Wednesday, April 23, 2014

the Poetry of Rumi



These poems seemed the best example I've encountered thus far of a person that experiences the mystery in his life, every day. Each of his poems captured that much sought after "joie de vivre" which we discuss in class so often. Rum takes joy in every day experiences, suggesting that it is within the ordinary, not necessarily exceptional, that fills us up spiritually. "Until you've kept your eyes and your wanting still for fifty years, you don't begin to cross over from confusion." (Rumi, Anthology, 784) This idea runs counterintuitive to the mindset most of us adopt in college. We come here to do great things, in order to learn about ourselves and the world around us. Becoming still, learning to enjoy what seems to us mundane, is very difficult, as we rush to swallow one new experience after the other. I am certainly guilty of living life in a rush. The problem here, is that once you create the habit of rushing through life, even those experiences you'd consider extraordinary are never fully appreciated.

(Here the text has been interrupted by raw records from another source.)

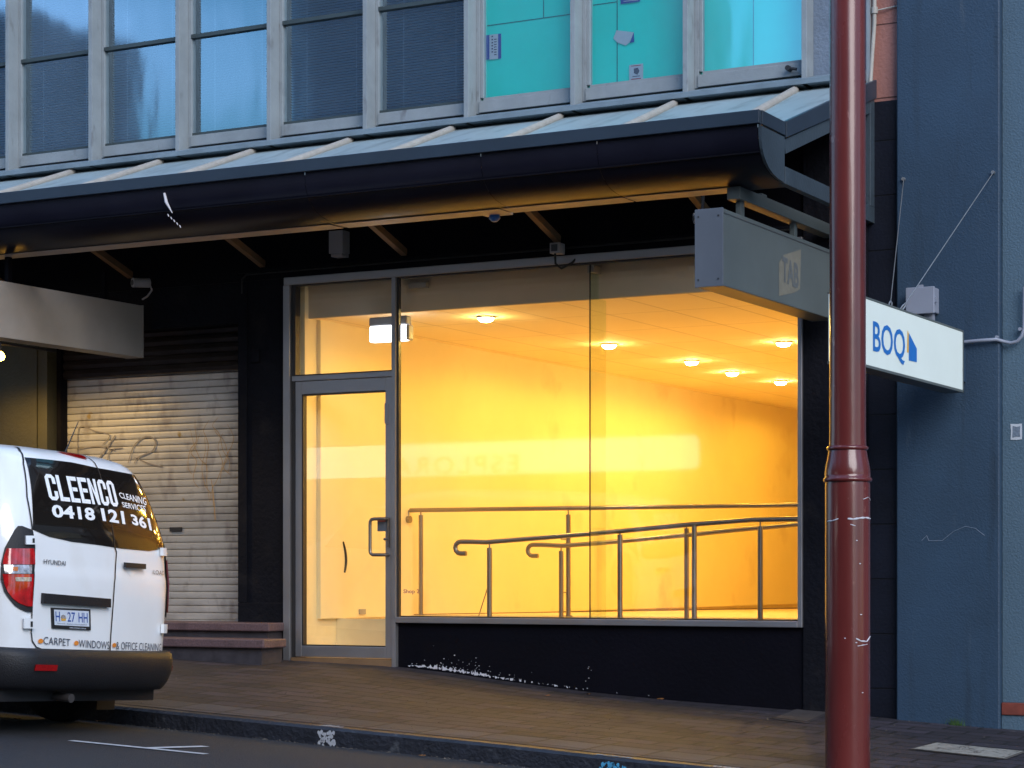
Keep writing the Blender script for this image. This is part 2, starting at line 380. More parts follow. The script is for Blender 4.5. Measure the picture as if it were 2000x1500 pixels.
# upper storey: solid above and below the window band, and the ground floor masonry
m = MB(); m.box(-22, -5.53, .02, .35, 7.75, 9.2); m.box(-22, -5.53, .02, .35, 5.30, 5.50)
part(bld, 'upper_wall', m, 'grey_blue_render')
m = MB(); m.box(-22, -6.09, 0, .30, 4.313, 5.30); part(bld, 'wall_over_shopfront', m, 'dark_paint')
m = MB(); m.box(-6.017, -5.56, .0, .34, 5.56, 9.2); part(bld, 'rendered_wall_panel', m, 'grey_blue_render', bevel=.005)
m = MB(); m.box(-5.557, -5.53, -.05, .34, 5.45, 9.2); part(bld, 'corner_strip', m, 'frame_paint')
m = MB(); m.box(-22, -14.42, .0, .3, .5, 4.31); m.box(-14.415, -13.99, -.012, .3, .5, 4.308); m.box(-13.985, -13.87, 0, .3, .5, 4.306)
part(bld, 'neighbouring_pier', m, 'olive_paint', label='dim olive pier lit by a warm lamp')
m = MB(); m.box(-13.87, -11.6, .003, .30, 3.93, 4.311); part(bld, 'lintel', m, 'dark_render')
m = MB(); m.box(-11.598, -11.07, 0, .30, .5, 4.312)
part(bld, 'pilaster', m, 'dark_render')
m = MB(); z0 = 1.36
m.box(-11.598, -11.50, -.02, -.0, z0, 4.30); m.box(-11.11, -11.075, -.02, 0, z0, 4.30); m.box(-11.598, -11.075, -.02, 0, .5, z0-.001)
m.box(-11.44, -11.36, -.025, 0, 3.56, 3.68)
part(bld, 'pilaster_moulding', m, 'dark_render', bevel=.004)
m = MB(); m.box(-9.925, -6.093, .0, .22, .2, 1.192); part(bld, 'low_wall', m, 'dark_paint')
m = MB(); m.box(-11.6, -6.1, -.03, -.001, 4.385, 4.41); part(bld, 'ledge_trim', m, 'dark_render')
m = MB(); m.tube([(-11.55, -.02, 4.2), (-11.55, -.02, 4.33), (-11.50, -.02, 4.37), (-9.0, -.045, 4.372), (-6.2, -.045, 4.372)], .009, 8); part(bld, 'cable', m, 'black_rubber')
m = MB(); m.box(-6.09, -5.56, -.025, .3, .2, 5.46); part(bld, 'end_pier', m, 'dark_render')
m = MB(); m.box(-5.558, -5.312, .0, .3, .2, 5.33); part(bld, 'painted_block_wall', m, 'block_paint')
m = MB(); m.box(-5.529, -5.312, .03, .3, 5.332, 9.2); part(bld, 'pink_wall', m, 'pink_render')
m = MB(); m.tube([(-5.50, -.02, 9.2), (-5.50, -.02, 5.95), (-5.515, -.03, 5.7), (-5.53, -.05, 5.38)], .016); m.tube([(-5.50, -.02, 6.02), (-5.50, -.02, 6.07)], .026); m.tube([(-5.50, -.01, 6.045), (-5.32, .02, 6.07)], .006)
part(bld, 'downpipe', m, 'batten', smooth=40)
# peeling paint at the foot of the low wall
rr = random.Random(3)
m = MB(); 
def blob(cx, cz, r, y, sq=.6):
    n = 9; m.add([(cx, y, cz)]+[(cx+r*math.cos(2*math.pi*k/n)*rr.uniform(.5, 1.3), y, cz+sq*r*math.sin(2*math.pi*k/n)*rr.uniform(.4, 1.4)) for k in range(n)], [(0, 1+k, 1+(k+1) % n) for k in range(n)])
def env(x): return .030*math.exp(-((x+9.45)/.20)**2)+.030*math.exp(-((x+9.1)/.13)**2)+.016*math.exp(-((x+8.72)/.13)**2)+.003*math.exp(-((x+8.3)/.3)**2)
x = -9.78; prev = None; K = []
while x < -7.0:
    e = env(x); top_ = gz(x, 0)+.022+e*rr.uniform(.1, 1.35)+rr.uniform(-.006, .004); lo_z = gz(x, 0)+.012+rr.uniform(-.004, .016)
    K.append((x, lo_z, max(lo_z, top_))); x += rr.uniform(.006, .016)
for (x0_, a0, b0), (x1_, a1, b1) in zip(K, K[1:]):
    if rr.random() < .10+.55*(x0_ > -8.75)+.3*(x0_ > -8.0): continue
    m.add([(x0_, -.0025, a0), (x1_, -.0025, a1), (x1_, -.0025, b1), (x0_, -.0025, b0)], [(0, 1, 2, 3)])
for k in range(60):
    x = rr.choice([-9.5, -9.35, -9.2, -9.05, -8.85])+rr.gauss(0, .2); blob(x, gz(x, 0)+.02+abs(rr.gauss(0, .05+.3*env(x))), rr.uniform(.002, .0065)*(1 if k % 5 else 1.5), -.003)
for k in range(6): blob(-8.02+rr.gauss(0, .02), gz(-8, 0)+rr.uniform(.02, .28), rr.uniform(.003, .007), -.0032)
pp = part(bld, 'peeling_paint', m, 'white_chip', fix=False); pp['kind'] = 'stuff'

# upper windows
MX = [-14.265+1.0257*k for k in range(-3, 9)]
for x in MX:
    m = MB(); m.box(x, x+.045, -.15, .02, 5.50, 7.75); part(bld, 'mullion', m, 'frame_paint', bevel=.003)
m = MB(); m.prism([(-.16, 5.50), (-.16, 5.545), (.02, 5.60), (.02, 5.50)], 'x', -18, -5.56); part(bld, 'sill_flashing', m, 'flashing', bevel=.003)
for i, x in enumerate(MX[:-1]):
    a, b = x+.045, x+1.0257
    teal = i >= 8
    wm = MB(); st = .035
    wm.box(a, a+st, -.01, .06, 5.60, 7.75); wm.box(b-st*.8, b, -.01, .06, 5.60, 7.75); wm.box(a+st, b-st*.8, -.025, .06, 5.605, 5.705)
    if teal: wm.box(a+st, a+st+.03, .0, .05, 5.735, 7.75)
    wf = part(bld, 'window', wm, 'frame_paint', label='window backed with teal boards' if teal else None, bevel=.003)
    def sub(n, mm, mt, **k): return part(wf, n, mm, mt, **k)
    g0 = a+st+(.03 if teal else 0); g1 = b-st*.8
    ORG[wf.name] = ORG[bld.name]
    wm = MB(); wm.box(g0, g1, .005, .045, 5.705, 5.735); 
    if not teal: wm.box(g0, g1, -.015, .05, 6.615, 6.650)
    else: wm.box(g0, g1, -.015, .05, 7.2, 7.235)
    for q_ in pieces(wm): sub('sash_rail', q_, 'sash_dark' if not teal else 'frame_paint')
    wm = MB(); wm.add([(g0, .02, 5.73), (g1, .02, 5.73), (g1, .02, 7.75), (g0, .02, 7.75)], [(0, 1, 2, 3)])
    sub('pane', wm, 'window_glass')
    if teal:
        wm = MB(); wm.box(a+.01, b-.01, .07, .085, 5.6, 7.75); sub('board', wm, 'teal_board')
        wm = MB()
        if i == 8: wm.box(g0, g1, .064, .069, 6.37, 6.376); wm.box(g0+.55, g0+.556, .064, .069, 6.376, 7.75)
        if i == 9: wm.box(g0+.22, g0+.226, .064, .069, 5.7, 7.75); wm.box(g0, g0+.219, .064, .069, 6.42, 6.426); wm.box(g0+.227, g1, .064, .069, 6.47, 6.474)
        if i == 10: wm.box(g0+.42, g0+.424, .064, .069, 5.7, 7.75)
        [sub('board_joint', q_, 'board_gap') for q_ in pieces(wm)]
    else:
        wm = MB(); z = 5.76; lift = .0
        x0 = g0+.03
        while z < 7.72:
            wm.add([(x0, .075, z+.010), (g1-.005, .075, z+.010), (g1-.005, .095, z-.003), (x0, .095, z-.003)], [(0, 1, 2, 3)]); z += .0245
        for q in (.2, .8):
            xx = x0+(g1-x0)*q; wm.add([(xx, .074, 5.73), (xx+.004, .074, 5.73), (xx+.004, .074, 7.72), (xx, .074, 7.72)], [(0, 1, 2, 3)])
        sub('blind', wm, 'blind', fix=False)
m = MB(); m.box(-22, -5.56, .34, .36, 5.45, 7.8); part(bld, 'room_behind', m, 'room_dark')
m = MB(); m.tube([(-6.20, -.03, 5.66), (-6.20, -.09, 5.66)], .022); m.tube([(-6.13, -.07, 5.645), (-6.22, -.08, 5.665)], .012)
part(bld, 'window_latch', m, 'black_plastic')

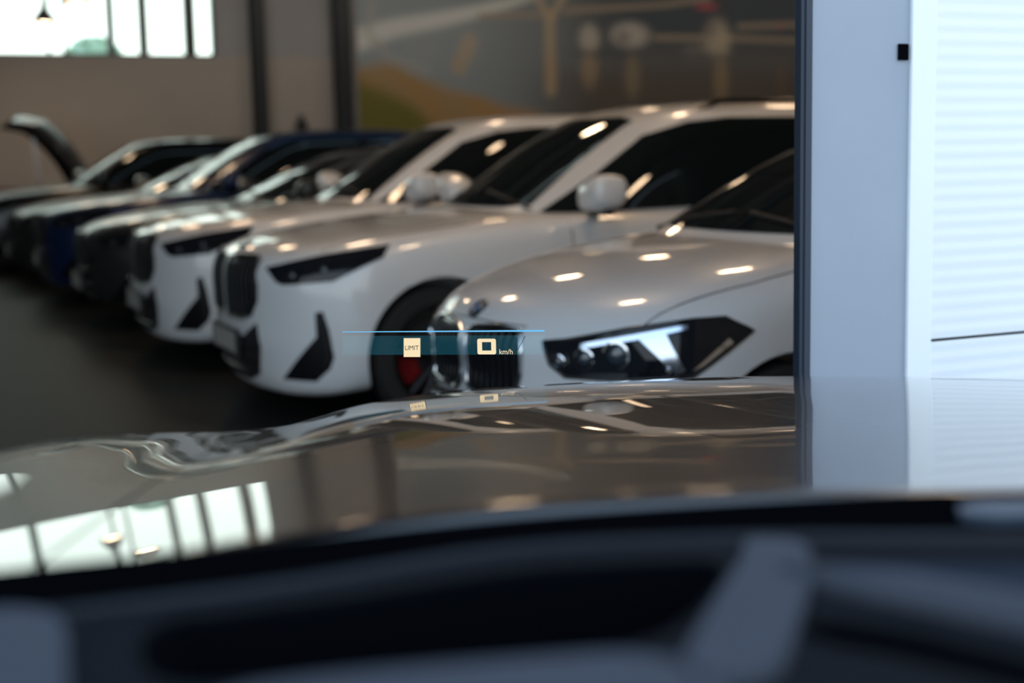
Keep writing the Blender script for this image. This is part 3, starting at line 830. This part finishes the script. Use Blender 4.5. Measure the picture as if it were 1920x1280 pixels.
for lo, hi in (((MS0 - .10, T1 - .05, MZ0), (MS0, T1 - .01, MZ1)), ((MS1, T1 - .05, MZ0), (MS1 + .1, T1 - .01, MZ1)), ((MS0 - .1, T1 - .05, MZ0 - .08), (MS1 + .1, T1 - .01, MZ0)), ((MS0 - .1, T1 - .05, MZ1), (MS1 + .1, T1 - .01, MZ1 + .08))):
    add_box(bm, lo, hi, R_)
bm_obj('frame', bm, M['mural_frame'], mur)

# dispenser on the wall between the columns
M['disp'] = mat('dark_grey_box', (0.03, 0.03, 0.035), 0.5, vary=0.1)
dp = empty('wall_dispenser', W(6.88, T1, 1.66), -(-TH - pi))
dp.rotation_euler.z = math.atan2(S.y, S.x)
bm = bmesh.new(); add_box(bm, (-.10, -.12, 0), (.10, 0, .30), None, .02); add_box(bm, (-.05, -.10, .30), (.05, -.02, .42), None, .02); bm_obj('housing', bm, M['disp'], dp)
bm = bmesh.new(); add_box(bm, (-.05, -.126, .05), (.05, -.115, .12)); bm_obj('outlet', bm, M['matte_black'], dp)
tag(dp, 'small dark dispenser on the back wall between the two steel columns', 'dispenser')
# red tool trolley by the back wall
M['red_cab'] = mat('red_cabinet_paint', (0.16, 0.02, 0.02), 0.4, vary=0.1)
tt = empty('tool_trolley', W(1.3, T1 - .5, 0)); tt.rotation_euler.z = math.atan2(S.y, S.x)
bm = bmesh.new(); add_box(bm, (-.75, -.25, .12), (.75, .25, .96), None, .015); bm_obj('cabinet', bm, M['red_cab'], tt)
for k in range(4):
    bm = bmesh.new(); add_box(bm, (-.70, -.268, .16 + k * .19), (.70, -.25, .33 + k * .19), None, .006); d_ = bm_obj('drawer', bm, M['red_cab'], tt)
    bm = bmesh.new(); add_tube(bm, [(-.3, -.27, .3 + k * .19), (-.3, -.29, .3 + k * .19), (.3, -.29, .3 + k * .19), (.3, -.27, .3 + k * .19)], .008, 8); bm_obj('handle', bm, M['chrome'], d_, True, 50)
for x_ in (-.6, .6):
    for y_ in (-.18, .18):
        bm = bmesh.new(); add_lathe(bm, [(0, -.02), (.06, -.02), (.06, .02), (0, .02)], 16, Matrix.Translation((x_, y_, .06)), 'Y'); bm_obj('caster', bm, M['tyre'], tt, True, 40)
tag(tt, 'dull red tool trolley against the back wall beneath the windows', 'tool trolley')

# ------------------------------------------------------------------ hanging lamps
M['shade'] = mat('grey_lamp_shade', (0.045, 0.047, 0.05), 0.45, vary=0.05)
M['shade_in'] = mat('cream_shade_lining', (0.8, 0.62, 0.42), 0.5)
M['bulb'] = emis('warm_lamp_glow', (1.0, 0.70, 0.44), LAMP)
M['cord'] = mat('lamp_cord', (0.02, 0.02, 0.02), 0.6)
def make_lamp():
    r = empty('pendant_lamp', (0, 0, 0))
    bm = bmesh.new()
    add_lathe(bm, [(.03, .20), (.045, .185), (.075, .15), (.115, .09), (.14, .03), (.148, 0), (.143, 0), (.135, .03), (.108, .085), (.06, .14), (0, .15)], 32)
    bm_obj('shade', bm, M['shade'], r, True, 50)
    bm = bmesh.new(); add_lathe(bm, [(0, .02), (.126, .02), (.134, .026), (.126, .045), (0, .045)], 32); bm_obj('diffuser', bm, M['bulb'], r, True, 40)
    bm = bmesh.new(); add_lathe(bm, [(0, .20), (.034, .20), (.034, .26), (.02, .29), (0, .29)], 20); bm_obj('lamp_holder', bm, M['shade'], r, True, 40)
    bm = bmesh.new(); add_tube(bm, [(0, 0, .28), (0, 0, (ZC - 3.36) / 1.18)], .016, 8); bm_obj('cord', bm, M['cord'], r, True)
    bm = bmesh.new(); add_lathe(bm, [(0, 1.885), (.06, 1.885), (.06, 1.86), (0, 1.85)], 20); bm_obj('ceiling_rose', bm, M['shade'], r, True, 40)
    return r
def copy_tree(o, parent=None):
    c = o.copy(); COL.objects.link(c); c.parent = parent
    for ch in list(o.children): copy_tree(ch, c)
    return c
lamp0 = make_lamp()
spots = []
p0 = Vector((-6.82, 21.5)); dv = Vector((1.373, -3.0)); sv = Vector((S.x, S.y))
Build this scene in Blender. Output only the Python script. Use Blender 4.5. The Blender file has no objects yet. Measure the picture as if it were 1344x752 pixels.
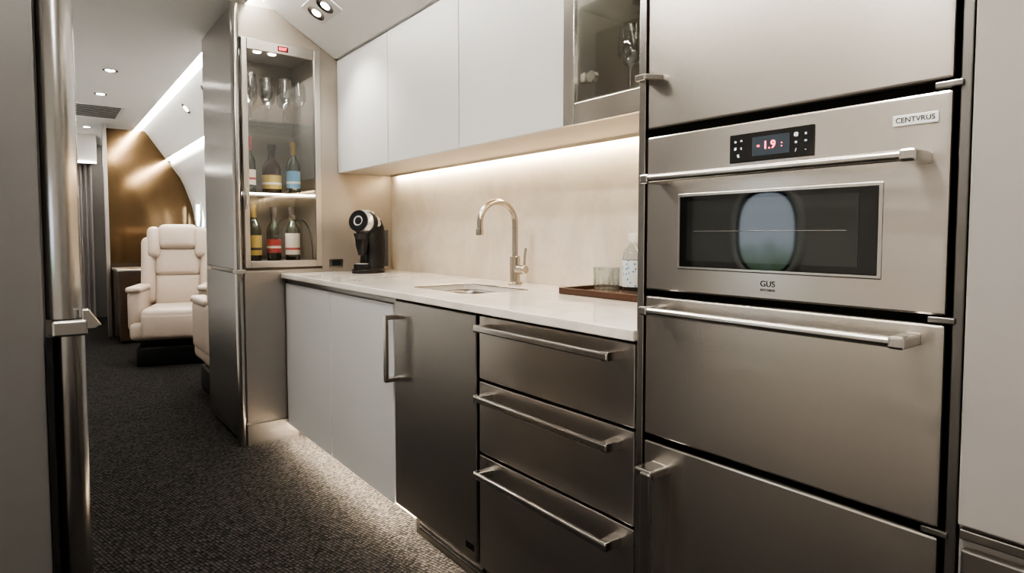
import bpy, bmesh, math
from mathutils import Vector, Matrix
R=math.radians
scene=bpy.context.scene
# ---------------------------------------------------------------- materials
def nmat(name):
    m=bpy.data.materials.new(name); m.use_nodes=True
    nt=m.node_tree; b=nt.nodes["Principled BSDF"]
    return m,nt,b
def pmat(name,col,metal=0,rough=.5,spec=.5,coat=0,trans=0,ior=1.45,noise=0,nscale=8,bump=0,bscale=200,stretch=(1,1,1)):
    m,nt,b=nmat(name)
    b.inputs['Base Color'].default_value=(*col,1); b.inputs['Metallic'].default_value=metal
    b.inputs['Roughness'].default_value=rough; b.inputs['Specular IOR Level'].default_value=spec
    b.inputs['Coat Weight'].default_value=coat; b.inputs['Transmission Weight'].default_value=trans
    b.inputs['IOR'].default_value=ior
    tc=nt.nodes.new('ShaderNodeTexCoord'); mp=nt.nodes.new('ShaderNodeMapping')
    nt.links.new(tc.outputs['Object'],mp.inputs['Vector']); mp.inputs['Scale'].default_value=stretch
    n=nt.nodes.new('ShaderNodeTexNoise'); n.inputs['Scale'].default_value=nscale; n.inputs['Detail'].default_value=4
    nt.links.new(mp.outputs['Vector'],n.inputs['Vector'])
    mx=nt.nodes.new('ShaderNodeMix'); mx.data_type='RGBA'; mx.blend_type='MIX'
    mx.inputs['A'].default_value=(*[c*(1-noise) for c in col],1); mx.inputs['B'].default_value=(*[min(1,c*(1+noise)) for c in col],1)
    nt.links.new(n.outputs['Fac'],mx.inputs['Factor']); nt.links.new(mx.outputs['Result'],b.inputs['Base Color'])
    if bump:
        n2=nt.nodes.new('ShaderNodeTexNoise'); n2.inputs['Scale'].default_value=bscale; n2.inputs['Detail'].default_value=2
        nt.links.new(mp.outputs['Vector'],n2.inputs['Vector'])
        bp=nt.nodes.new('ShaderNodeBump'); bp.inputs['Strength'].default_value=bump; bp.inputs['Distance'].default_value=.002
        nt.links.new(n2.outputs['Fac'],bp.inputs['Height']); nt.links.new(bp.outputs['Normal'],b.inputs['Normal'])
    return m
def steel(name,col=(.68,.64,.595),rough=.27,stretch=(1,1,60),aniso=.65,arot=.25,var=.012):
    m,nt,b=nmat(name)
    b.inputs['Metallic'].default_value=1; b.inputs['Roughness'].default_value=rough
    tc=nt.nodes.new('ShaderNodeTexCoord'); mp=nt.nodes.new('ShaderNodeMapping')
    nt.links.new(tc.outputs['Object'],mp.inputs['Vector']); mp.inputs['Scale'].default_value=stretch
    n=nt.nodes.new('ShaderNodeTexNoise'); n.inputs['Scale'].default_value=4; n.inputs['Detail'].default_value=1
    nt.links.new(mp.outputs['Vector'],n.inputs['Vector'])
    mx=nt.nodes.new('ShaderNodeMix'); mx.data_type='RGBA'
    mx.inputs['A'].default_value=(*[c*(1-var) for c in col],1); mx.inputs['B'].default_value=(*[c*(1+var) for c in col],1)
    nt.links.new(n.outputs['Fac'],mx.inputs['Factor']); nt.links.new(mx.outputs['Result'],b.inputs['Base Color'])
    if aniso:
        b.inputs['Anisotropic'].default_value=aniso; b.inputs['Anisotropic Rotation'].default_value=arot
        t=nt.nodes.new('ShaderNodeTangent'); t.direction_type='RADIAL'; t.axis='Z'; nt.links.new(t.outputs[0],b.inputs['Tangent'])
    return m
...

My grandfather, Newell Kinard (I call him Paw), is not a man most people would consider extraordinary. He has lived his entire life in north Texas, graduated from Paris Junior College with a master's in agriculture, and spent the majority of his life doing manual labor. He fought in World War II, was married to the same woman for almost 60 years, and has lived in the same home since he and my grandmother were married. Yet my grandfather, despite never having travelled around the world or becoming a lawyer or physician, is the wisest, most insightful man I know. He has this ability to cut right to the heart of any problem in a few simple words, and it's astounding. He is 90 years old, and only recently began to show that he was a day over 50. He is a true testament to  the idea that clean, simple living is underrated.
my sister and mom, with paw at the bottom.

As Plan II, college age kids, we tend to overcomplicate and overanalyze. As we attempt to find ourselves, we lose what we knew about ourselves before. "I have lived on the lip of insanity, wanting to know reasons, knocking on a door. It opens. I've been knocking from the inside." (Rumi, Anthology, 785) The image of banging down a door, only to find that you were inside all along, is extremely powerful for someone feeling like they've lost their way. I experienced this exact sequence of emotion this year, in my attempts to figure out my major, and seeing that it was written by Rumi centuries ago was at once a shock and relief. As Bump has pointed out, we are not the first to experience these emotions. If someone ever said to my grandfather, "I have to find myself", he'd reply, "well make sure you start where you saw you the last." (That's a direct quote, btw)

College students also seem to forget the importance of having your roots firmly placed. "Anyone pulled from a source longs to go back." (Rumi, Anthology, 780) Once again, I have a tendency to under appreciate my home and roots. In fact, many times, I have tried to hide them. I didn't necessarily want people to know how southern my family was, or how I grew up. But the south, and the southern mentality, is my home and my roots. I want to start acknowledging that. What's more, I want to begin living in joy: to recognize the beauty in the previously mundane. If I can do that, It'll make the extraordinary that much greater.